**** Information shown ****
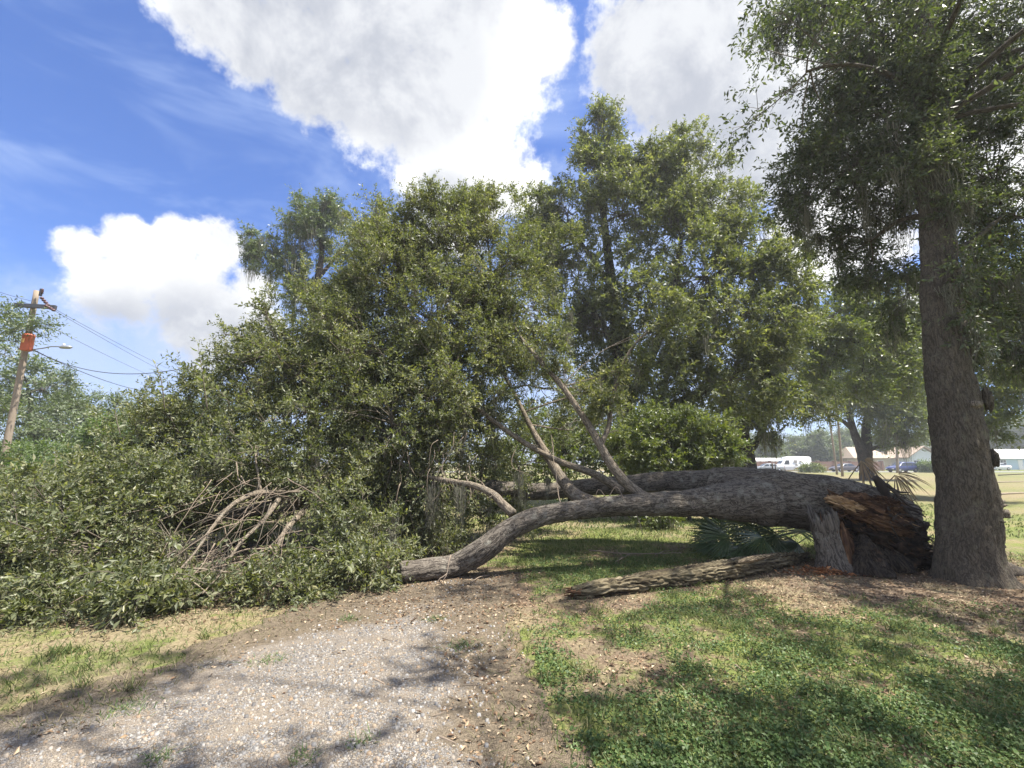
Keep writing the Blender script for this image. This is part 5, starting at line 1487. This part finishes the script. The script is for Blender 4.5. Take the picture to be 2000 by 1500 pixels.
# far tree line beyond the street
TG = 'far trees beyond the street'
far_specs = [(1500, 110, 1.0, 'far green tree above the white van roof'), (1450, 118, 1.3, 'far green tree behind the forked dark oak'), (1560, 120, 1.15, 'far dark green tree between the van and the close pair of poles'), (1605, 112, 1.2, 'far dark green tree right behind the close pair of poles'),
             (1660, 125, 1.5, 'far tree seen through the V shaped oak'), (1740, 112, 1.35, 'dark round tree rising behind the tan house'), (1830, 130, 1.6, 'far tree behind the pale gabled house'), (1950, 122, 1.4, 'far tree over the roof of the pale blue bungalow'), (2010, 118, 1.6, 'far tree cut by the right edge above the bungalow'), (1350, 120, 1.5, 'far tree glimpsed left of the forked dark oak, over the vines'), (1250, 120, 1.5, 'far tree glimpsed under the limbs of the tallest oak'), (1120, 120, 1.6, 'far tree glimpsed beyond the sparse limbs in the middle')]
proto = None
for (px, Y, sc1, lb) in far_specs:
    b0 = P(px, 905, Y); b0[2] = 0
    if proto is None:
        tr_ = [np.append(b0 + [0, 0, -.1], .35), np.append(b0 + [.1, 0, 2], .28), np.append(b0 + [0, .1, 5], .15)]
        proto = back_tree('far_tree', lb, 'tree', tr_, [], [(b0 + np.array(c), (r, r, r * .85), 1.0) for c, r in [((0, 0, 5.2), 2.6), ((2.2, 0, 4.2), 2.2), ((-2.3, .3, 4.3), 2.2), ((1, -1, 6.8), 2.0), ((-1.3, .5, 6.6), 1.9), ((3.4, 0, 2.8), 1.5), ((-3.4, 0, 2.8), 1.5), ((.2, -1.5, 3.2), 2.0)]],
                          'leaf_far', TG, leaf=.42, wid=.24, n2_=13, n3=5, ns=5, k=7, spray=1.2, flat=.4, twig_r=0)
        proto.scale = (sc1, sc1, sc1)
    else:
        r_ = proto.copy(); COL.objects.link(r_)
        r_.location = b0; r_.rotation_euler = (0, 0, px * 1.7); r_.scale = (sc1, sc1, sc1 * rng.uniform(.8, 1.05)); r_['label'] = lb
        for ch in list(proto.children):
            k_ = ch.copy(); COL.objects.link(k_); k_.parent = r_

# ---------------------------------------------------------------- log, sticks, palm, dead fronds
log_c = [np.append(G(1118, 1160, .06), .065), np.append(G(1180, 1149, .085), .095), np.append(G(1300, 1131, .105), .115), np.append(G(1420, 1112, .115), .125), np.append(G(1520, 1095, .10), .11), np.append(G(1570, 1086, .08), .05)]
lg = thing('split_log', np.append(log_c[2][:2], 0), 'long mossy split log lying on the ground in front of the palm fronds', 'log')
limb('log_body', log_c, M['split_wood'], lg, 72, .02, .045, .10, 26, jag=.12, seed=31)
p0 = log_c[0][:3]
for i in range(12):
    q0 = p0 + np.array([rng.uniform(0, .12), rng.uniform(-.05, .05), rng.uniform(-.04, .05)])
    f = np.linspace(0, 1, 6)
    v, q, tr, bc = tube_geo(q0 + np.array([-rng.uniform(.06, .16), rng.uniform(-.05, .02), rng.uniform(-.03, .02)]) * f[:, None], .022 * (1 - f) + .003, 5, lump=.5, seed=i)
    build('splinter', v, tr, q, M['torn_wood'], lg, False, {'bark': bc})
f = np.linspace(0, 1, 12)
pl = G(1440, 1098, .26) * (1 - f)[:, None] + G(1510, 1084, .30) * f[:, None]
v, q, tr, bc = tube_geo(pl, .018 + .02 * np.sin(f * np.pi), 6, lump=.5)
build('bark_flake', v, tr, q, M['bark_log'], lg, False, {'bark': bc})


def stick(label, pts, r=.012, mat='dry_twig', name='fallen_stick', forks=()):
    p_ = [G(x, y, r * .8) if z is None else G(x, y, z) for (x, y, z) in pts]
    c = catmull(np.column_stack([p_, np.linspace(r, r * .5, len(p_))]), .05)
    w = np.stack([pn(np.stack([c[:, 0] * 6 + i * 9.1, c[:, 1] * 6, c[:, 2] * 6], -1)) for i in range(3)], -1)
    w[:, 2] *= .2
    v, q, tr, bc = tube_geo(c[:, :3] + w * .012 + np.array([0, 0, .004]), c[:, 3], 6)
    if not forks:
        o = build(name, v, tr, q, M[mat], None, True, {'bark': bc})
        return tag(o, label, 'stick')
    root = thing(name, (p_[0][0], p_[0][1], 0), label, 'stick')
    build('stem', v, tr, q, M[mat], root, True, {'bark': bc})
    for fk in forks:
        twig_tube([G(x, y, z or .01) for (x, y, z) in fk], r * .6, r * .3, mat, root, 'twig')
    return root


stick('bare forked branch lying on the shaded grass under the front limb', [(1150, 1075, .03), (1230, 1082, .06), (1330, 1080, .04)], .014, forks=[[(1230, 1082, .06), (1212, 1090, .05), (1195, 1088, .02)], [(1215, 1088, .05), (1206, 1078, .14), (1203, 1072, .2)], [(1215, 1090, .05), (1202, 1098, .02), (1205, 1105, .01)], [(1280, 1082, .05), (1320, 1072, .03), (1350, 1068, .01)]])
stick('pale broken stick lying beneath the sawn looking end of the front limb', [(780, 1142, None), (792, 1132, .05), (802, 1124, .10)], .020)
stick('curved bare twig on the bare soil right of the limb end', [(920, 1139, None), (935, 1128, .03), (958, 1123, .03)], .010)
stick('short brown stick lying on the gravel drive', [(725, 1325, None), (738, 1331, None), (750, 1337, None)], .010)
stick('small dark stick on the grass in the right foreground', [(1436, 1300, None), (1444, 1306, None), (1452, 1313, None)], .010)
stick('thin grey twig lying near the right edge of the gravel', [(855, 1440, None), (875, 1446, None), (890, 1452, None)], .007)
stick('long straight dead branch on the lawn right of the standing trunk, nearest of three', [(1930, 966, .04), (1990, 963, .05), (2060, 962, .05)], .05, 'pole_wood')
stick('long dead branch on the lawn right of the standing trunk, middle of three', [(1930, 942, .04), (1990, 941, .05), (2060, 941, .05)], .05, 'pole_wood')
stick('dark crooked dead branch on the lawn right of the standing trunk, farthest of three', [(1950, 928, .08), (1975, 927, .25), (2040, 924, .5)], .07, 'root')

# broken stubs standing behind the trunk
bs = thing('splintered_stub', P(1518, 922, 12.5) * np.array([1, 1, 0]), 'cluster of dark upright splinters poking above the fallen trunk near the white van', 'stub')
for (x0, y0, x1, y1, r) in [(1502, 935, 1500, 915, .14), (1510, 935, 1508, 905, .05), (1516, 935, 1514, 907, .045), (1522, 935, 1526, 917, .05), (1495, 935, 1490, 920, .09)]:
    a, b_ = P(x0, y0, 12.5), P(x1, y1, 12.5)
    a[2] = 0
    f = np.linspace(0, 1, 8)
    v, q, tr, bc = tube_geo(a * (1 - f)[:, None] + b_ * f[:, None], r * (1 - .7 * f), 7, lump=.3, seed=x0)
    build('splinter', v, tr, q, M['root'], bs, True, {'bark': bc})


def fan(hub, dirv, nrm, L, n, spread, mat, parent, droop=.25, w=.013, name='frond', kill=0.0):
    """a palmetto fan: leaflets that share one hub"""
    d = unit(np.asarray(dirv, float)); s = unit(np.cross(d, nrm)); u = np.cross(s, d)
    V = [hub]; T = []
    for i in range(n):
        a = (i / (n - 1) - .5) * spread + rng.normal() * .02
        dd = d * math.cos(a) + s * math.sin(a)
        ss = -d * math.sin(a) + s * math.cos(a)
        l = L * rng.uniform(.8, 1.0) * (1 - .25 * abs(i / (n - 1) - .5)) * (rng.uniform(.5, 1) if rng.random() < kill else 1)
        lift = rng.normal() * .05 + rng.normal() * kill * .2
        k = len(V)
        for f, ww in ((.28, .85), (.55, 1.0), (.8, .6)):
            c = hub + dd * l * f + u * (lift * f * l) + np.array([0, 0, -droop * f * f * l])
            V += [c - ss * w * ww + u * w * .5, c - u * w * .2, c + ss * w * ww + u * w * .5]
        tip = hub + dd * l + u * (lift * l) + np.array([0, 0, -droop * l])
        V.append(tip)
        for b0 in (0, 3):
            for c_ in (0, 1):
                T += [[k + b0 + c_, k + b0 + c_ + 1, k + b0 + c_ + 4], [k + b0 + c_, k + b0 + c_ + 4, k + b0 + c_ + 3]]
        T += [[0, k + 1, k], [0, k + 2, k + 1], [k + 6, k + 7, k + 9], [k + 7, k + 8, k + 9]]
    V = np.array(V)
    V[:, 2] = np.maximum(V[:, 2], .02)
    return build(name, V, T, None, mat, parent, False)


pbase = P(1640, 1070, 8.9); pbase[2] = 0
palm = thing('palmetto', pbase, 'dark green fan palm with spiky fronds squeezed under the fallen trunk', 'palm')
limb('trunk', [np.append(pbase + [0, 0, -.05], .10), np.append(pbase + [-.05, 0, .2], .10), np.append(pbase + [-.1, 0, .4], .06)], M['root'], palm, 14, .04, .01, .2)
for (x, y, Y, ang, L_, sp_) in [(1425, 1048, 8.1, 180, .85, 2.3), (1470, 1026, 8.2, 170, .85, 2.6), (1395, 1066, 8.4, 185, .55, 2.0), (1405, 1040, 8.5, 172, .65, 2.0), (1490, 1050, 7.9, 195, .6, 3.0), (1470, 1062, 8.1, 200, .75, 2.9), (1510, 1040, 8.3, 215, .7, 3.0), (1440, 1020, 8.9, 160, .8, 2.4), (1530, 1055, 8.7, 190, .8, 2.6), (1500, 1012, 9.0, 150, .75, 2.6), (1550, 1030, 9.2, 20, .7, 2.4), (1450, 1080, 8.0, 190, .6, 2.4), (1420, 1035, 9.2, 175, .75, 2.5), (1560, 1075, 8.5, 200, .55, 2.6)]:
    hb_ = P(x, y, Y)
    hb_[2] = max(hb_[2], .15)
    d = np.array([math.cos(R(ang)), rng.uniform(-.25, .1), math.sin(R(ang)) * .9])
    fr = fan(hb_, d, unit(np.array([rng.uniform(-.4, .2), -.75, rng.uniform(.2, .9)])), L_, 26, sp_, M['palm'], palm, .15, .012)
    st = catmull(np.array([np.append(pbase + [-.1, 0, .3], .014), np.append((pbase + hb_) / 2 + [0, 0, .25], .011), np.append(hb_, .008)]), .08)
    v, q, tr, bc = tube_geo(st[:, :3], st[:, 3], 5)
    build('stalk', v, tr, q, M['palm_stem'], fr, True)
for (x, y, Y, d, nn, lb) in [(1682, 900, 8.6, (.35, -.1, -1), (0, -1, .2), 'dry brown palm frond drooping over the trunk, left of the upright root'), (1748, 928, 8.2, (.45, -.2, -.9), (.2, -1, .3), 'dry tan palm frond drooping right of the upright root')]:
    hb_ = P(x, y, Y)
    fr = thing('dead_palm_frond', hb_ * np.array([1, 1, 0]), lb, 'palm frond')
    fan(hb_, d, np.array(nn, float), .62, 18, 1.5, M['dead_frond'], fr, .35, .013, 'fan', .8)
    fan(hb_ + [.06, 0, .02], np.array(d) + [.9, 0, .7], np.array(nn, float), .5, 10, 1.6, M['dead_frond'], fr, .5, .011, 'fan', .9)
    g0 = hb_.copy(); g0[2] = .1; g0[1] += .5; g0[0] -= .3
    st = catmull(np.array([np.append(g0, .014), np.append((g0 + hb_) / 2 + [.0, .1, .2], .012), np.append(hb_, .009)]), .08)
    v, q, tr, bc = tube_geo(st[:, :3], st[:, 3], 5)
    build('stalk', v, tr, q, M['dead_frond'], fr, True)

# ---------------------------------------------------------------- ground clutter
def scatter(n, x0, x1, y0, y1, bias=1.6):
    y = y0 + (y1 - y0) * rng.random(n) ** bias
    lo, hi = np.maximum(x0, -1.25 * y - .6), np.minimum(x1, 1.25 * y + .6)
    return lo + (hi - lo) * rng.random(n), y


# gravel
x, y = scatter(34000, -5.4, 1.6, 1.6, 7.0, 1.3)
d = gravel_in(x, y)
nn = n2(x, y, 1.1, 3, 31.0)
keep = rng.random(len(x)) < np.clip(d * 1.7 + .25 + .5 * nn, 0, 1) ** 1.2 * (1 - .8 * np.clip((y - 4.2) / 1.4, 0, 1))
x, y = x[keep], y[keep]
n = len(x)
r_ = .0066 * np.exp(rng.normal(size=n) * .5)
r_ = np.clip(r_, .004, .017)
a = rng.random(n) * 6.28
el = rng.uniform(.6, 1.0, n)
hh = r_ * rng.uniform(.7, 1.2, n)
th = np.linspace(0, 2 * np.pi, 6, endpoint=False)
ring = np.stack([np.cos(th)[None] * r_[:, None], np.sin(th)[None] * (r_ * el)[:, None]], -1) * rng.uniform(.8, 1.15, (n, 6, 1))
ca, sa = np.cos(a)[:, None], np.sin(a)[:, None]
rx = ring[..., 0] * ca - ring[..., 1] * sa
ry = ring[..., 0] * sa + ring[..., 1] * ca
z0 = hgt(x, y) + .006
V = np.concatenate([np.stack([x[:, None] + rx, y[:, None] + ry, np.repeat((z0 - .002)[:, None], 6, 1)], -1),
                    np.stack([x[:, None] + rx * .78, y[:, None] + ry * .78, (z0 + hh * .7)[:, None] + rng.normal(size=(n, 6)) * .08 * r_[:, None]], -1),
                    np.stack([x, y, z0 + hh], -1)[:, None]], 1).reshape(-1, 3)
k = np.arange(n)[:, None] * 13
j = np.arange(6); j2 = (j + 1) % 6
Q = np.stack([k + j, k + j2, k + 6 + j2, k + 6 + j], -1).reshape(-1, 4)
T = np.concatenate([np.stack([k + 6, k + 6 + a_, k + 6 + a_ + 1], -1).reshape(-1, 3) for a_ in (1, 2, 3, 4)])
tag(build('gravel', V, T, Q, M['pebble'], None, True), 'loose pale pebbles and gravel scattered over the driveway', 'gravel', kind='stuff')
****
# Problem details
Restate the material word for word from its first line through the line containing "k_ = ch.copy();", both included; the pictures do not belong in it.

# Final result
Keep writing the Blender script for this image. This is part 5, starting at line 1487. This part finishes the script. The script is for Blender 4.5. Take the picture to be 2000 by 1500 pixels.
# far tree line beyond the street
TG = 'far trees beyond the street'
far_specs = [(1500, 110, 1.0, 'far green tree above the white van roof'), (1450, 118, 1.3, 'far green tree behind the forked dark oak'), (1560, 120, 1.15, 'far dark green tree between the van and the close pair of poles'), (1605, 112, 1.2, 'far dark green tree right behind the close pair of poles'),
             (1660, 125, 1.5, 'far tree seen through the V shaped oak'), (1740, 112, 1.35, 'dark round tree rising behind the tan house'), (1830, 130, 1.6, 'far tree behind the pale gabled house'), (1950, 122, 1.4, 'far tree over the roof of the pale blue bungalow'), (2010, 118, 1.6, 'far tree cut by the right edge above the bungalow'), (1350, 120, 1.5, 'far tree glimpsed left of the forked dark oak, over the vines'), (1250, 120, 1.5, 'far tree glimpsed under the limbs of the tallest oak'), (1120, 120, 1.6, 'far tree glimpsed beyond the sparse limbs in the middle')]
proto = None
for (px, Y, sc1, lb) in far_specs:
    b0 = P(px, 905, Y); b0[2] = 0
    if proto is None:
        tr_ = [np.append(b0 + [0, 0, -.1], .35), np.append(b0 + [.1, 0, 2], .28), np.append(b0 + [0, .1, 5], .15)]
        proto = back_tree('far_tree', lb, 'tree', tr_, [], [(b0 + np.array(c), (r, r, r * .85), 1.0) for c, r in [((0, 0, 5.2), 2.6), ((2.2, 0, 4.2), 2.2), ((-2.3, .3, 4.3), 2.2), ((1, -1, 6.8), 2.0), ((-1.3, .5, 6.6), 1.9), ((3.4, 0, 2.8), 1.5), ((-3.4, 0, 2.8), 1.5), ((.2, -1.5, 3.2), 2.0)]],
                          'leaf_far', TG, leaf=.42, wid=.24, n2_=13, n3=5, ns=5, k=7, spray=1.2, flat=.4, twig_r=0)
        proto.scale = (sc1, sc1, sc1)
    else:
        r_ = proto.copy(); COL.objects.link(r_)
        r_.location = b0; r_.rotation_euler = (0, 0, px * 1.7); r_.scale = (sc1, sc1, sc1 * rng.uniform(.8, 1.05)); r_['label'] = lb
        for ch in list(proto.children):
            k_ = ch.copy(); COL.objects.link(k_); k_.parent = r_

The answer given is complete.